Error Proofing: (Japanese Poka-Yoke) Also called Mistake Proofing. A system that addresses both the product and the processes to detect errors before they become defects.

Five S's: A method of workplace organization and visual controls developed by Hiroyuki Hirano.

Japanese "S" American "S"
Seiri (Organization)
Seiton (Tidiness)
Seiso (Purity)
Seiketso (Cleanliness)
Shitsuke (Discipline)
Sort
Set in Order
Shine
Standardize
Sustain

Inventory Turns: How many times you can "Turn" your money over in a year. This is expressed as a ratio of the total inventory to the annual sales. Example: If the dollar value of the inventory (a number that probably must be reported to both your banker and the government) is $5,000,000 and the annual sales is $25,000,000 the inventory turns is five. If the inventory can be reduced to $1,000,000 the inventory turns become 25. Increasing your inventory turns may require a paradigm shift by your banker who may think inventory is something of value rather than MUDA.

Just-In-Time (JIT): Producing the product at the correct time in the correct amount, to meet the customer's requirements - No More; No Less. The opposite of Just-In-Time is "Just-In-Case"; avoid this temptation.

Kaizen: The Japanese word for continuous improvement to eliminate waste. As the name implies, with continuous improvement you are never done; even the improvement can be improved.

Lead Time: The time that is required from receipt of order until shipped to the customer.

MUDA: The Japanese word for waste or any activity that does not add value to the customer.

One-Piece Flow: Moving the product through each operation (both in manufacturing and in the office) as a single part, never handled in batches.

Operator/Machine Balance Charts: A systemic method of measuring the work being done within the cycle time of the operation. The work is then divided into:

  • Value Added Time
  • Incidental Work
  • Waste (MUDA)

Then a conscious effort is made to eliminate the waste and reduce incidental work.

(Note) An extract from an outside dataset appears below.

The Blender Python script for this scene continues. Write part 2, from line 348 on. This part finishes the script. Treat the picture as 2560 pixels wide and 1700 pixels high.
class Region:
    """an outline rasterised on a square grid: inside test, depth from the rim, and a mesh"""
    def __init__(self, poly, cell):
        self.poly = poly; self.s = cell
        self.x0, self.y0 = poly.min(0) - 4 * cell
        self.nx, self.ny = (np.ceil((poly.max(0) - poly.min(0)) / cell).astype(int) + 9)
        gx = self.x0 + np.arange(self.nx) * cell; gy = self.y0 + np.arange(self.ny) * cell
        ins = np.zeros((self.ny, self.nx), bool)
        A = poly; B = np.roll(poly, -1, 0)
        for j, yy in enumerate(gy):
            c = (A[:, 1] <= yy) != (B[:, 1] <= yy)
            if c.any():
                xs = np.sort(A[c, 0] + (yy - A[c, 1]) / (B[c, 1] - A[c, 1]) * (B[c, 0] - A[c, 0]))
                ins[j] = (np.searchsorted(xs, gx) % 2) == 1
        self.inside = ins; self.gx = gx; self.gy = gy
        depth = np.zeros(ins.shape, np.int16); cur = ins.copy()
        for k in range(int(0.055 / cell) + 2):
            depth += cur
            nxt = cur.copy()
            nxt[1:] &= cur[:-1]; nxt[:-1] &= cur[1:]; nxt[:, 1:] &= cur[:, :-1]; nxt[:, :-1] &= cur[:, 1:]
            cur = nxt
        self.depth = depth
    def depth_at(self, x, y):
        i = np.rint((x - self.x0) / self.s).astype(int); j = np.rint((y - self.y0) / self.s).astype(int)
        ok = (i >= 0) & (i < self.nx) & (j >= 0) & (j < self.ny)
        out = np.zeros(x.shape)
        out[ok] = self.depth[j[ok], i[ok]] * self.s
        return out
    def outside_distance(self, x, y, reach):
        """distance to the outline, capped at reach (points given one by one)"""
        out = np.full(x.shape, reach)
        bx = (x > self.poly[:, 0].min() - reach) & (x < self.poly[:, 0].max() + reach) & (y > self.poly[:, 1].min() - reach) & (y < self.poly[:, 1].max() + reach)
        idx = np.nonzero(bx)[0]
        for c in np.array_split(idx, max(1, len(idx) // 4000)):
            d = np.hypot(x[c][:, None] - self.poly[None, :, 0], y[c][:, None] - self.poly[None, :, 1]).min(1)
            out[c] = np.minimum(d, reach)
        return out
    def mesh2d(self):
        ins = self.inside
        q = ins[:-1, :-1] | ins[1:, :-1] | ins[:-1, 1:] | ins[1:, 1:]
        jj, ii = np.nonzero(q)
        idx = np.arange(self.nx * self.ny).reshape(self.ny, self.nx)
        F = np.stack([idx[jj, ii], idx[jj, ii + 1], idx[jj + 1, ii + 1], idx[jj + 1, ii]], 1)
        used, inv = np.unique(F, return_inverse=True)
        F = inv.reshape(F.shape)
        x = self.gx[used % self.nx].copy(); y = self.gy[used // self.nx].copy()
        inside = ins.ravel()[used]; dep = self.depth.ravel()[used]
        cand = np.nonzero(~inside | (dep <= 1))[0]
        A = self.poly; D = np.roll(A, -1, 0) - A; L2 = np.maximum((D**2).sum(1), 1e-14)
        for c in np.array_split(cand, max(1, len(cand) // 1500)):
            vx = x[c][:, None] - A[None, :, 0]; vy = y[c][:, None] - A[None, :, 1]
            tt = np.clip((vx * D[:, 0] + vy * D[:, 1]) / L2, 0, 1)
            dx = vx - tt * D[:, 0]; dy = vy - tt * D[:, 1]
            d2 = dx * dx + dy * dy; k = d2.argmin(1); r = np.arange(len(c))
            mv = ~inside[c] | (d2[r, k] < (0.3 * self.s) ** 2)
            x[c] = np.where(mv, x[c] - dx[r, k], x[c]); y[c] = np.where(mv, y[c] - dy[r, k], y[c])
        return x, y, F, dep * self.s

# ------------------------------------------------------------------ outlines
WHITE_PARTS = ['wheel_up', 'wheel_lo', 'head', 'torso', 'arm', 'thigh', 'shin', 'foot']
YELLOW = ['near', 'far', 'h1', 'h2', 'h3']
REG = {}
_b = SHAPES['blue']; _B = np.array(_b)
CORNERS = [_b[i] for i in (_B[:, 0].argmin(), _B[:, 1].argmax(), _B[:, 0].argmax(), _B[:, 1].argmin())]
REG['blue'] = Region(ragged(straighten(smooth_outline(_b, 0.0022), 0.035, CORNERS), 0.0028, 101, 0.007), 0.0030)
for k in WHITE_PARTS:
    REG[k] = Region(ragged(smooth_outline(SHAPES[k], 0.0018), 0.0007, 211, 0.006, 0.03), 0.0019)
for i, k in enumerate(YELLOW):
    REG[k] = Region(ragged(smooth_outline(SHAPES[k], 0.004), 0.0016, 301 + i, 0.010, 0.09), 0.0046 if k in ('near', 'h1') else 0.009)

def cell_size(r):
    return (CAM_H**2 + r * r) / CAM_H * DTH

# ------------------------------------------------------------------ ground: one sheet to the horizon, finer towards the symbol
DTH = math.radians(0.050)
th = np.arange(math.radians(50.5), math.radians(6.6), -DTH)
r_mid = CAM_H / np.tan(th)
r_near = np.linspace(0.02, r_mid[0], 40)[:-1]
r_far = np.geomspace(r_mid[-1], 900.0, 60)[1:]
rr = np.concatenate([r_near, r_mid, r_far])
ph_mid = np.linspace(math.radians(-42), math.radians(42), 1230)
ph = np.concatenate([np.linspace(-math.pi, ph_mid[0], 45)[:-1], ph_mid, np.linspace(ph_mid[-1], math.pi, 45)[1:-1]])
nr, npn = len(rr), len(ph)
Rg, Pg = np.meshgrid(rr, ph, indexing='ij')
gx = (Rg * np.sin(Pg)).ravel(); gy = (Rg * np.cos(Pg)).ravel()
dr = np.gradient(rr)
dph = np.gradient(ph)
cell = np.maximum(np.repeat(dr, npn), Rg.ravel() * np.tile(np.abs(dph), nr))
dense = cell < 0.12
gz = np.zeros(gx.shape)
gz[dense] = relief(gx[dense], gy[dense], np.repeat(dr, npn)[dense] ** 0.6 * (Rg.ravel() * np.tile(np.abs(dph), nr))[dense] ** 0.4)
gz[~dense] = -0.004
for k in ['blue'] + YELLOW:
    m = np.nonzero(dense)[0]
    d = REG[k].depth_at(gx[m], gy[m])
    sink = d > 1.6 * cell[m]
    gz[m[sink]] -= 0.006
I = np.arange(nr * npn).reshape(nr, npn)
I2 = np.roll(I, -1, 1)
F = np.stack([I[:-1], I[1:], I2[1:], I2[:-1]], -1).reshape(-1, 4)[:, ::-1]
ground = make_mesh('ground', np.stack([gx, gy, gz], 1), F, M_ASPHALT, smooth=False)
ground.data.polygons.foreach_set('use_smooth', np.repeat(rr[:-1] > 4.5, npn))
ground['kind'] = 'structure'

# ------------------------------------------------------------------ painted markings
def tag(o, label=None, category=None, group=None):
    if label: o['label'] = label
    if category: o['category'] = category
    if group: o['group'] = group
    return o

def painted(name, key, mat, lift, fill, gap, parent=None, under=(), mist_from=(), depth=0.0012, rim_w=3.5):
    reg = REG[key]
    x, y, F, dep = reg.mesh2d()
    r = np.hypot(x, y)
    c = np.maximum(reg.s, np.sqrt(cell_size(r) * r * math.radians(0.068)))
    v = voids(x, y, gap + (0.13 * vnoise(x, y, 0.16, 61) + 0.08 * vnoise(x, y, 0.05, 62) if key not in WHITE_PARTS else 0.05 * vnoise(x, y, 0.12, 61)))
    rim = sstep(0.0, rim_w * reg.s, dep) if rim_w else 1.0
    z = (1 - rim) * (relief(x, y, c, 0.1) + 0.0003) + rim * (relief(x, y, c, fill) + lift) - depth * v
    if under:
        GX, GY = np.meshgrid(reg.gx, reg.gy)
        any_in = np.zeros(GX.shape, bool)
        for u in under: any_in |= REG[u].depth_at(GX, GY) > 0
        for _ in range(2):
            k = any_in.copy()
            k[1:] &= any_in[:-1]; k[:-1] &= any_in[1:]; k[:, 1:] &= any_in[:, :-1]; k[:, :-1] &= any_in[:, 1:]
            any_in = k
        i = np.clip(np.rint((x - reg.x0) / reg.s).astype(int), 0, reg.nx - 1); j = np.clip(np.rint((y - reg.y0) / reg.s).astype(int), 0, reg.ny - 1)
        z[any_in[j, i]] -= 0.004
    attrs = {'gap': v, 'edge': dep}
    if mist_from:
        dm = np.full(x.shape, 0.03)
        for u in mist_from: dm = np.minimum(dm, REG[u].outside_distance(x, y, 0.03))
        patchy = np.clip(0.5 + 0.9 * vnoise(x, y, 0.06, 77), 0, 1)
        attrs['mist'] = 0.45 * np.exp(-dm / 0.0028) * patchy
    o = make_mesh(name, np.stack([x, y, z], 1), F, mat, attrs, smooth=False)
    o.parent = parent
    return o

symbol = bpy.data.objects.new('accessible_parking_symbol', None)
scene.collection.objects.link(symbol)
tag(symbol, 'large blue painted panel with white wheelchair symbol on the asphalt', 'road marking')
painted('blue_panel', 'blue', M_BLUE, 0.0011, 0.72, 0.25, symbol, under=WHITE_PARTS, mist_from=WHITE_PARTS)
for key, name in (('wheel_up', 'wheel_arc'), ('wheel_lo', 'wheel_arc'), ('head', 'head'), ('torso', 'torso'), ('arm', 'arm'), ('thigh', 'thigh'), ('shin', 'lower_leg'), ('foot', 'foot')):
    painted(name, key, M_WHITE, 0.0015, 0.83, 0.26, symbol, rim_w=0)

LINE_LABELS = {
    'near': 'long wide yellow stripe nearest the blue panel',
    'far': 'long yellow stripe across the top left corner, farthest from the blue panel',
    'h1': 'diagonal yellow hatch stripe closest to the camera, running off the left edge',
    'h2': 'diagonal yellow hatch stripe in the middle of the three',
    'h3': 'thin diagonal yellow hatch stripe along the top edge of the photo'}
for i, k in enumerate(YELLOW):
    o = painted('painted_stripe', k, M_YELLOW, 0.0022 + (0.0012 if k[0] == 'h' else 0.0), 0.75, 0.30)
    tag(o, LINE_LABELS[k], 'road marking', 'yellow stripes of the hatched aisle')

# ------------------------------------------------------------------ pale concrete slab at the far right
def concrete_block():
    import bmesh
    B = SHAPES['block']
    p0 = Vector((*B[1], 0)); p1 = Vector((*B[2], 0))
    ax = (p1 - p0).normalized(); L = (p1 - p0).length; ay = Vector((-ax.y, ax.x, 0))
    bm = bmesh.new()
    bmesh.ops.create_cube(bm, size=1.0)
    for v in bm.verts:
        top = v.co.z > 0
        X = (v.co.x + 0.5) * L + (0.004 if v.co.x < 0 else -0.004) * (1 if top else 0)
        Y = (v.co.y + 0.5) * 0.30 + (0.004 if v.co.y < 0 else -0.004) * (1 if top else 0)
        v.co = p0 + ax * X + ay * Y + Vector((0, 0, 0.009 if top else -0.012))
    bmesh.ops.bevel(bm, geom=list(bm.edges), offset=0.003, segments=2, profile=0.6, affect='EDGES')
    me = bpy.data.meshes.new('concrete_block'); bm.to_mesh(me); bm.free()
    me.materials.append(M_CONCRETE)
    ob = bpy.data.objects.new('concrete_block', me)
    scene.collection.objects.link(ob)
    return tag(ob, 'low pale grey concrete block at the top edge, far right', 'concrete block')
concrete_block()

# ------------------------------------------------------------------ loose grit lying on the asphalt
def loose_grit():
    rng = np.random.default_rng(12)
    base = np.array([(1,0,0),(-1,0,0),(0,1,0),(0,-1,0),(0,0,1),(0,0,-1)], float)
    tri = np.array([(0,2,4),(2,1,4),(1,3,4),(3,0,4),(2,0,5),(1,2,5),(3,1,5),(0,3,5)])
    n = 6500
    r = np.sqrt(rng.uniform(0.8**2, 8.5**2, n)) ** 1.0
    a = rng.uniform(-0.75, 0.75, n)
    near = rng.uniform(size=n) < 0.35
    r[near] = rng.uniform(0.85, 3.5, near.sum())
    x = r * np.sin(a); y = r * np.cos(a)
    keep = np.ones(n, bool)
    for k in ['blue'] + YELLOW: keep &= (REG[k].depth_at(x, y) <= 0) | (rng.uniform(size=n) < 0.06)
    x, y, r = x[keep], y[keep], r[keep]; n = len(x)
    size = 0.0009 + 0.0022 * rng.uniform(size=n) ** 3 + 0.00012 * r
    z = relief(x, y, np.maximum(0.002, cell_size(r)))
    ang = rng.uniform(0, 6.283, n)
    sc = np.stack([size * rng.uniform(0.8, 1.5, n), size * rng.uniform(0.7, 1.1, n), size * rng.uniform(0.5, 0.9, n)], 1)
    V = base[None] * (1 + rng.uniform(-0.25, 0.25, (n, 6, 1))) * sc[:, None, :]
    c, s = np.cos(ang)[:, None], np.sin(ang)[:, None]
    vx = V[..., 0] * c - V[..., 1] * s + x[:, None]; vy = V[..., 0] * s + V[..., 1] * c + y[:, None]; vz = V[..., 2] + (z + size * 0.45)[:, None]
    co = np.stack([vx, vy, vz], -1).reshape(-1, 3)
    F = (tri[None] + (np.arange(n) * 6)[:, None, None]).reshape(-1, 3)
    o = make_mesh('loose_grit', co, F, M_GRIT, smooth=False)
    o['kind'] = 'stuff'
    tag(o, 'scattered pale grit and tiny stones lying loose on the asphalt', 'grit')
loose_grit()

PPM: Parts per million. The number of defective parts the customer receives per million parts shipped. This can be used to measure your supplies as well as your customer use, to measure you.

Paradigm Shift: Changing one's concept as what was believed to be correct. For example:

A production machine must be kept running all the time.
to
It's ok for a production machine to be idle, but not ok for an operator to be idle.

Waste is scrap and rework
to
Waste is anything that doesn't add value to the product or Waste is anything for which the customer is not willing to pay.

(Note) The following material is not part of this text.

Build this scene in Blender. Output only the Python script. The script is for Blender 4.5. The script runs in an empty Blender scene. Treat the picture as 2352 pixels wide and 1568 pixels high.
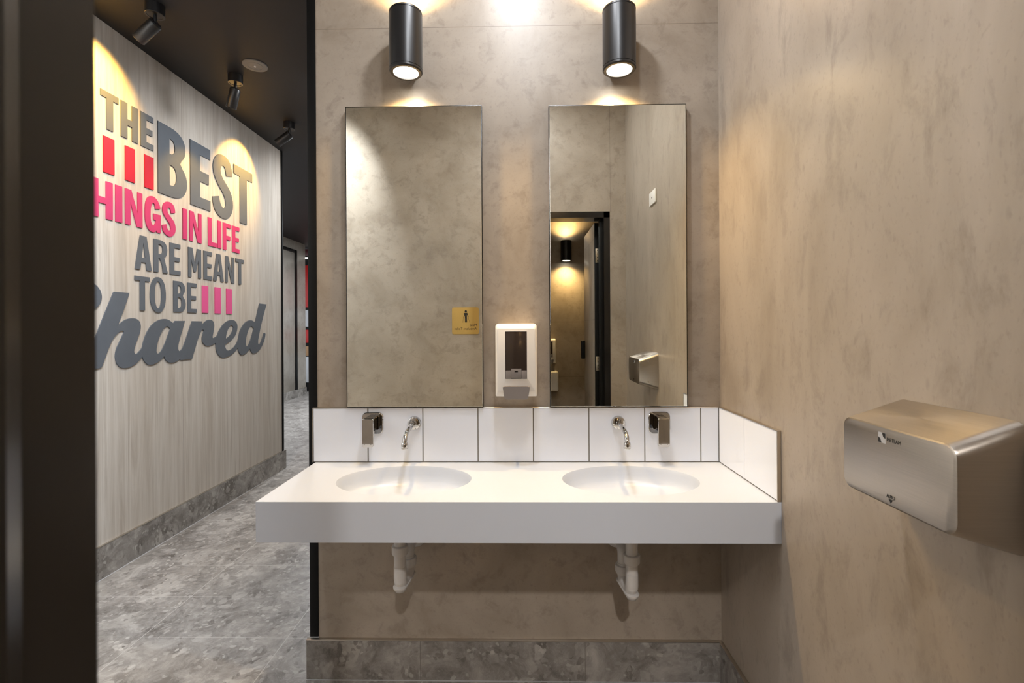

Poka-Yoke: Also called Error Proofing, Mistake Proofing or Zero Quality Control (ZQC). Poka- Yoke is a system and/or a device that prevents errors before they become defects. With Poka-Yoke operators are not blamed for the errors, but instead find ways to keep errors from becoming defects. When used with other Lean Principles Poka-Yoke can be a very valuable tool in the overall Lean Manufacturing process.

Production: Skilled: The ratio of the number of production operators to the number of skilled trades personnel.

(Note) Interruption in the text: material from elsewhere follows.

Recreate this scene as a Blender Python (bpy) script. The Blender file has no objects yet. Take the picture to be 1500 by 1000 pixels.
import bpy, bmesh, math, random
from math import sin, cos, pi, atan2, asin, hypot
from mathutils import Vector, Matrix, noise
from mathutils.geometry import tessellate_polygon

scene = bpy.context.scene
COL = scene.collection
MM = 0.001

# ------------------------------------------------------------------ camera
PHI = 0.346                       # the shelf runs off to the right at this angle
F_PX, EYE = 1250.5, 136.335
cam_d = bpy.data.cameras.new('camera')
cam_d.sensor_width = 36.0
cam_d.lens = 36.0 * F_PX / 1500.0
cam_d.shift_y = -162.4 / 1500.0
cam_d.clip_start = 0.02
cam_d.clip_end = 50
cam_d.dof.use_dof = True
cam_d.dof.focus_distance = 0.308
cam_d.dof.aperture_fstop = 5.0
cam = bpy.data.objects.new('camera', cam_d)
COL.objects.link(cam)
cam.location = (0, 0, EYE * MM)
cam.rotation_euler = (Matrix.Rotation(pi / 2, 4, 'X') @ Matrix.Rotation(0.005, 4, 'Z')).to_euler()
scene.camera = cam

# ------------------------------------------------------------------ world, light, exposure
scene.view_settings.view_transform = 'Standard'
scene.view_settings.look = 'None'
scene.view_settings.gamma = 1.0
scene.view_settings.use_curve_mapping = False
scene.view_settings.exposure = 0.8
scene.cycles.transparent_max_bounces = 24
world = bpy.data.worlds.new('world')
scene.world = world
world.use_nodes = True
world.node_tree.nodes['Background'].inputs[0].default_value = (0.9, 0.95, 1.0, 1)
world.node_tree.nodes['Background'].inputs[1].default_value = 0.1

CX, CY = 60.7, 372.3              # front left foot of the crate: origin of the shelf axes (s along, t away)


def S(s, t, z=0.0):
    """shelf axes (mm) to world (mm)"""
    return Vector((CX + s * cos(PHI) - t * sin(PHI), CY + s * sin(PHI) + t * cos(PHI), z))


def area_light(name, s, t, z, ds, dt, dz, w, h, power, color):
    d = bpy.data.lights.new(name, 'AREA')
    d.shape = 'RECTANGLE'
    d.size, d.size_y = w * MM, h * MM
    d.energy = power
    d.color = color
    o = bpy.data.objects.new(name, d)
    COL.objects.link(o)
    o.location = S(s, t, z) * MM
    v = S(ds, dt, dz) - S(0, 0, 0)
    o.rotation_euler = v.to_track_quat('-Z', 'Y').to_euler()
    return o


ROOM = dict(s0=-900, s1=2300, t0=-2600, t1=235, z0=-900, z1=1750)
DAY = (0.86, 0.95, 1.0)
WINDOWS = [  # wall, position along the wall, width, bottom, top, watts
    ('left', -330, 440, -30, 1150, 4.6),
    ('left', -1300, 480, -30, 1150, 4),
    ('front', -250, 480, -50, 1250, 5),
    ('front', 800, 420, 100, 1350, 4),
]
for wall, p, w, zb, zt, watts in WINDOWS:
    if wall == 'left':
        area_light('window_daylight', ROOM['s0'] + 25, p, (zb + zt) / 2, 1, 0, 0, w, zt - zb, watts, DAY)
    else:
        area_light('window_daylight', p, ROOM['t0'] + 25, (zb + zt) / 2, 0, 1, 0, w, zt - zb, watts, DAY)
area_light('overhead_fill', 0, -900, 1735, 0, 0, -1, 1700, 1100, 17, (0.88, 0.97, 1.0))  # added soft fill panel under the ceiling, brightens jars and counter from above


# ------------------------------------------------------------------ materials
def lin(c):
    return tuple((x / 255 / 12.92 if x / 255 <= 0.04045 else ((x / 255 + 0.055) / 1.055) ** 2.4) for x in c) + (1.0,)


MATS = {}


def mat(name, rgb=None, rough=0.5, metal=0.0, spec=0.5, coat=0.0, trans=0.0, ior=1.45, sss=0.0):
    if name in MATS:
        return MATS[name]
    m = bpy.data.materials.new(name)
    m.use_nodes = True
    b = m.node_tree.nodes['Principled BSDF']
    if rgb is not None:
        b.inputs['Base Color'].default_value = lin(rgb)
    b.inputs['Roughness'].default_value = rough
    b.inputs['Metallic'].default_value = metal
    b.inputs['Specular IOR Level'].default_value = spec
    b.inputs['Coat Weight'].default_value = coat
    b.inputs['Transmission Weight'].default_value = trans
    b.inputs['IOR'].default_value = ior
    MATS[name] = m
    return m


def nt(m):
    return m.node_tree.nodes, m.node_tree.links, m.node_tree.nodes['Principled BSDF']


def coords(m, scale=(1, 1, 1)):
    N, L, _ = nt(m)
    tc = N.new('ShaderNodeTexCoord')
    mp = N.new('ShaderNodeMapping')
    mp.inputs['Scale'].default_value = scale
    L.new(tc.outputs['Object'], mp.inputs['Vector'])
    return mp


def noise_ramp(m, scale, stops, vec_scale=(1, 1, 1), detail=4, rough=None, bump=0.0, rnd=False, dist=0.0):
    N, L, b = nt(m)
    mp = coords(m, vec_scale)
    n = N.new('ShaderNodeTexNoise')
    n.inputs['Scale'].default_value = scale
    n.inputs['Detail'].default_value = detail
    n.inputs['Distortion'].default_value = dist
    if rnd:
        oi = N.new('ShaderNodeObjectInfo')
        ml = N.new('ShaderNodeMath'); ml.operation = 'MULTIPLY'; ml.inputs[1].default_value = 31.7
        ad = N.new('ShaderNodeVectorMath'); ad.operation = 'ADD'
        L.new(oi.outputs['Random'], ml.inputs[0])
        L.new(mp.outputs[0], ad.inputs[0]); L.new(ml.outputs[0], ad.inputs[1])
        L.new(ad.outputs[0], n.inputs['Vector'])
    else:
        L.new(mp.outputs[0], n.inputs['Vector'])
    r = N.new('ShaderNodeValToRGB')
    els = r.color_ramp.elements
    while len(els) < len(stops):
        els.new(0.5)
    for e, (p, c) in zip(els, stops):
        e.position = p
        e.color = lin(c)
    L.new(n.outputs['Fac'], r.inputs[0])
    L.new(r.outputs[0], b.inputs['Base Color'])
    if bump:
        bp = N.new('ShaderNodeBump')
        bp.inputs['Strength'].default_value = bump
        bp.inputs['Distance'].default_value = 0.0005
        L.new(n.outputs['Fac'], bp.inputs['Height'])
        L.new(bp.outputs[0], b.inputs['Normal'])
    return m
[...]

Sensei: The Japanese word for teacher. In acquiring Lean Knowledge the Sensei often is personally involved with the student.

TAKT: The German word for Pace or Rhythm. Used in Lean as the rhythm of the plant. ie-If the customer wants a part every 30 seconds, the plant (or the Lean Cell) should feel the heart beat of producing a part every 30 seconds.

TAKT Time: Total available production time divided by the customer & requirement. Note: Include all planned activities such as clean-up, safety meetings, etc.

Example

(1) 8 Hour Shift=480 Minutes-(2) 10 Minute Breaks=460
------------------------------------------------------
1840 Pieces/Day Customer Requirements

TAKT Time = .25 minute or 15 seconds

Traditional Manufacturing: (Mass Production) Grouping like processes together (paint, welding fabrication, etc.) and then making large batches of a part and holding them in queue waiting for the next process. Also called "Batch and Queue."

Value Stream Mapping: A systematic method to identify all the activities (door-to-door) required to produce a product or product family. The "Map" will inclide both the flow of the material and the flow of information. It should first be used to describe the current state and then redone to depict the future state.